Correio Braziliense, n. 20622, 08/11/2019. Política, p. 3

Especialistas divergem



Especialistas ouvidos pelo Correio expressaram opiniões diferentes a respeito da decisão do Supremo Tribunal Federal (STF), que proibiu prisão após condenação em segunda instância. Para a advogada Vera Chemin, mestre em administração pública e pesquisadora do direito constitucional, o resultado do julgamento representa um retrocesso que pode trazer prejuízos até mesmo econômicos ao país.

“Eu considero que essa decisão, infelizmente, equivale a um retrocesso do ponto de vista jurídico, do ponto de vista político e também do ponto de vista da imagem do Brasil diante dos demais países que, há muito tempo, adotam o costume de prender o réu inclusive depois da primeira instância”, destacou. “Essa decisão, além de tudo, provoca insegurança jurídica, a partir do momento que o Supremo mudou sua jurisprudência muito rapidamente, ou seja, em um espaço de apenas três anos, de 2016 até 2019. Essa incerteza não é boa, inclusive, para a entrada de investimentos estrangeiros no país.
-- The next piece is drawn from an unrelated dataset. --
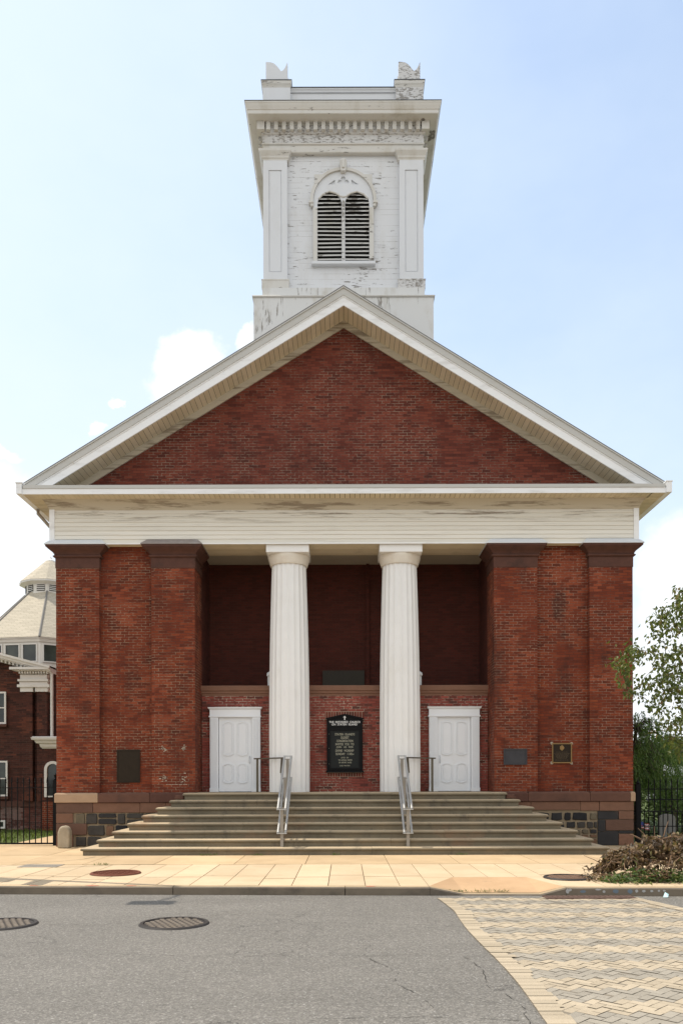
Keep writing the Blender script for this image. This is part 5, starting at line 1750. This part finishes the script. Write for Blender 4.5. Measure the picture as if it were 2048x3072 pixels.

Então, além de tudo, ela deve prejudicar o Brasil do ponto de vista macroeconômico.”

De acordo com ela, “a evolução do direito precisa acompanhar, necessariamente, as mudanças de valores e princípios da sociedade”. “Não se trata de ouvir a opinião pública, de agradar a opinião pública, mas sim de a Constituição se atualizar para manter a sua força normativa e não ficar superada”, frisou Chemin.

Ela acrescentou que a decisão da Suprema Corte só vai valer depois de o acórdão do julgamento ser publicado no site do tribunal. “A partir daí, é lógico que cada juízo competente terá a responsabilidade de analisar cada caso e determinar a soltura de cada réu, com algumas exceções, por exemplo, para o réu extremamente perigoso, ou um traficante de drogas, ou algo parecido”, explicou. “Com relação aos crimes do colarinho-branco, é uma questão apenas de a defesa do réu pedir a soltura. No âmbito dos processos da Lava-Jato, depois de publicado o acórdão, é possível que o ministro Edson Fachin, relator da força-tarefa no Supremo, determine já para cada juízo competente a soltura dos réus.”

Já o advogado criminalista João Paulo Martinelli, professor de direito penal e econômico da Escola de Direito do Brasil (EDB), considerou positiva a decisão do STF. “Eu concordo em quase tudo, pois entendo que a Constituição é muito clara sobre o trânsito em julgado, já que ninguém pode cumprir pena enquanto ainda é considerado inocente, e essa presunção de inocência só desaparece quando a condenação transitar em julgado”, argumentou. (JV e RS)

OAB comemora

Em nota, o presidente da Ordem dos Advogados do Brasil (OAB), Felipe Santa Cruz, comemorou o resultado no STF. “Ao propor a Ação Declaratória de Constitucionalidade, hoje (ontem) acolhida pelo Supremo Tribunal Federal, a OAB cumpriu seu papel legal, de defender a Constituição, a ordem jurídica e o Estado democrático de direito. E a decisão do STF reafirma que não pode haver justiça, não pode haver democracia, se forem relativizados ou desrespeitados os direitos fundamentais estabelecidos na Constituição”, afirmou. “O direito de defesa e a presunção de inocência de cada cidadã e cidadão saem fortalecidos desse julgamento.”